Storage

Nigeria, Angola, Ghana Contribute Toward African Energy Bank

Three member countries of the African Petroleum Producers Organization (APPO) – Nigeria, Angola and Ghana – have contributed their requisite capital shares toward the establishment of the African Energy Bank (AEB).
The contributions represent 44% of the minimum required funding from APPO members to initiate the bank’s operations, explained Dr. Omar Farouk Ibrahim, Secretary General of APPO, during the Congo Energy Investment Forum this week.
APPO has allocated each of its 18 member states to pay $83 million to raise the $5 billion initial capitalization for the AEB. Five additional APPO member states – Algeria, Benin, the Republic of Congo, Equatorial Guinea and Ivory Coast – have committed to make their payments in line with the bank’s first-half 2025 operational target, according to Dr. Ibrahim.
Multilateral financial institution Afreximbank and other investors will provide the remaining capital to raise the requisite funding for the bank.

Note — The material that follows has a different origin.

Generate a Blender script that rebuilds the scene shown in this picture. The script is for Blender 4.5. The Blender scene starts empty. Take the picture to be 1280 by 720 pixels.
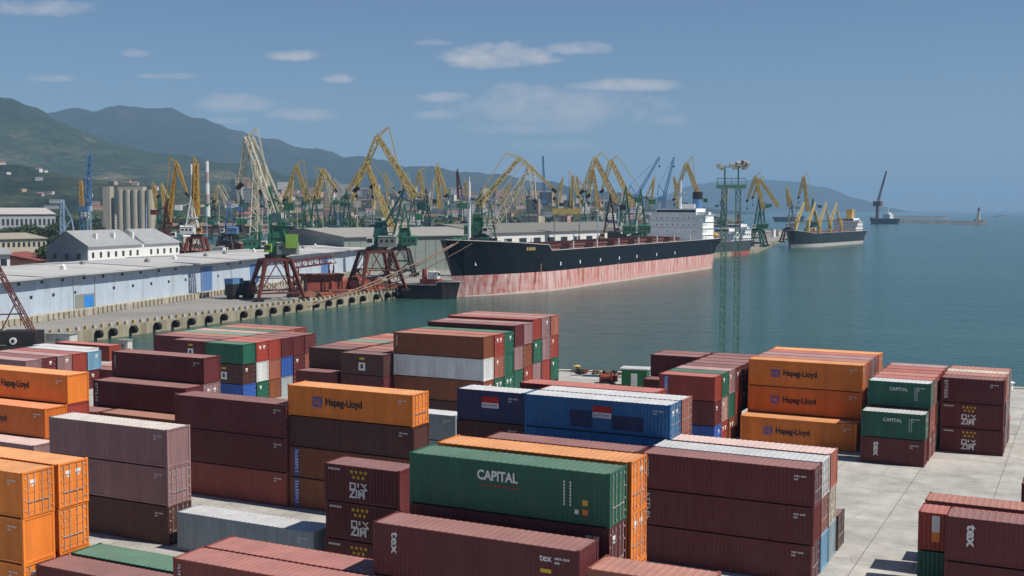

Looking ahead, APPO and Afreximbank will now begin recruiting key management personnel and installing the necessary technological infrastructure.

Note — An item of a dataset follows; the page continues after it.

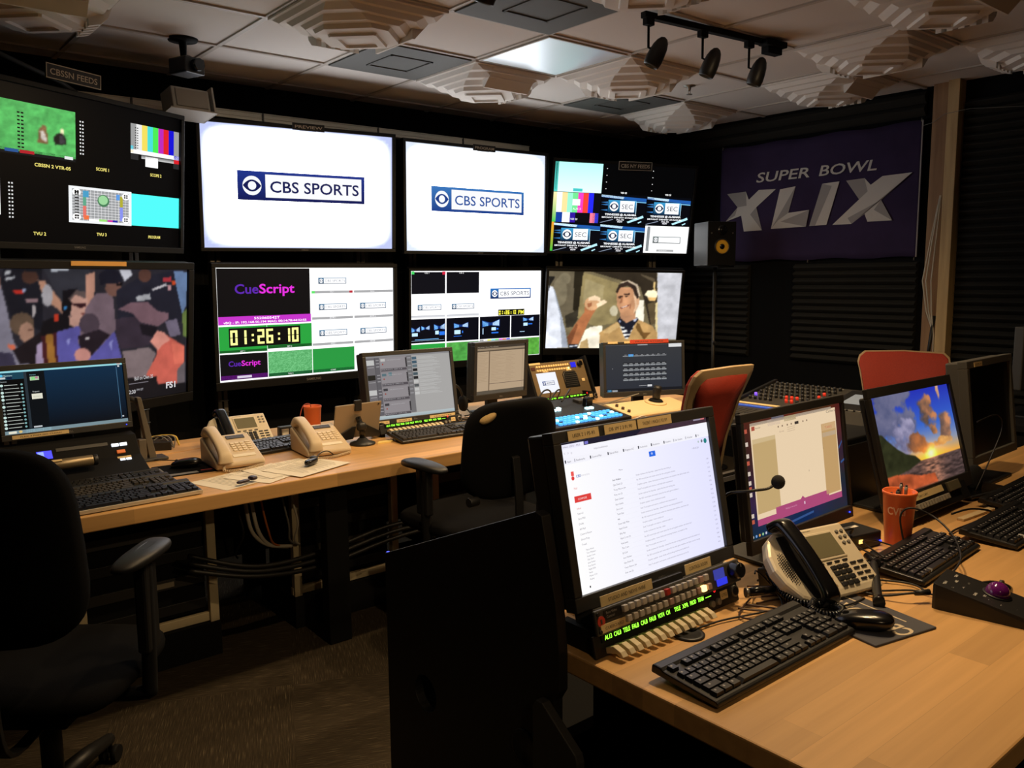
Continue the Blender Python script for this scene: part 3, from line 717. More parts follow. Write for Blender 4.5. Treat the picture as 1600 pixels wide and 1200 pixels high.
def tv(name, label, c, yaw, tilt, W, H, pic, bez=0.022, roll=0.0, mount=0.12, botbez=None, logo=None):
    bb = botbez or bez
    t = thing(name, label, 'television', c, 0)
    t.rotation_euler = (RZ(yaw) @ RX(-tilt) @ RY(roll)).to_euler()
    f = MB()
    f.box((0, 0.012, H / 2 + bez / 2), (W + 2 * bez, 0.03, bez)); f.box((0, 0.012, -H / 2 - bb / 2), (W + 2 * bez, 0.03, bb))
    for s in (-1, 1): f.box((s * (W / 2 + bez / 2), 0.012, 0), (bez, 0.03, H))
    f.build('bezel', M_TVB, t, 0.003)
    MB().box((0, 0.045, 0), (W + 2 * bez - 0.01, 0.035, H + bez + bb - 0.01)).box((0, 0.075, -0.02), (W * 0.7, 0.03, H * 0.6)).build('back_housing', M_BLKM, t, 0.005)
    pic.build('screen', t, T3(0, 0.012, 0))
    MB().box((0, 0.09 + mount / 2, -0.01), (0.22, mount, 0.16)).build('wall_mount', M_BLKM, t)
    if logo: MB().text(logo, bb * 0.32, T3(0, -0.0045, -H / 2 - bb * 0.62) @ RX(90), 'c', 0.01).build('logo', mat('dull_logo', (120, 118, 115), 0.4), t)
    return t
def white_screen(W, H, g, edge, seed):
    pc = Pic(W, H, 1.0); h, w = 40, 64
    y = np.linspace(-1, 1, h)[:, None]; x = np.linspace(-1, 1, w)[None]
    d = (np.clip(np.abs(x) ** 8 + np.abs(y) ** 9 + 0.16 * (vnoise(h, w, (3, 4), seed) - 0.55), 0, 1) ** 0.8)[..., None]
    pc.raster(np.ones((h, w, 3)) * (1 - d) + np.array(edge) / 255.0 * d, gain=g)
    return pc
TVG = 5.2
pc = white_screen(1.2, 0.708, TVG, (92, 97, 119), 3)
cbs(pc, 0.169, 0.365, 0.840, 0.605, (28, 52, 140), (14, 24, 84)); PV = pc
t1 = tv('television', 'large wall screen labelled PREVIEW showing a dark blue sports logo on white', (2.353, 4.813, 2.042), -5.9, -4.1, 1.2, 0.708, PV, roll=-0.3, logo='SAMSUNG', mount=0.11)
pc = white_screen(1.2, 0.708, TVG, (109, 114, 123), 5)
cbs(pc, 0.168, 0.385, 0.836, 0.622, (60, 120, 190), (30, 62, 138), (44, 84, 160), 0.008)
tv('television', 'large wall screen labelled PROGRAM showing a lighter blue sports logo on white', (3.664, 4.744, 2.036), -2.1, -1.6, 1.2, 0.708, pc, logo='SAMSUNG', mount=0.30)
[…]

“The AEB has been one of the fastest banks to move from conceptualization to realization,” stated Dr. Ibrahim. “In 2022, we signed an MoU with Afreximbank to explore the bank’s establishment. By June 3 – two years later – we had completed and signed the agreements, and by September, member states had ratified its establishment. By 2024, we had a legally recognized the treaty for the bank.”
The AEB will be governed by a board of directors comprising three representatives from APPO and three from Afreximbank. The bank will finance African oil and gas projects and offer advisory, capital market and risk management services.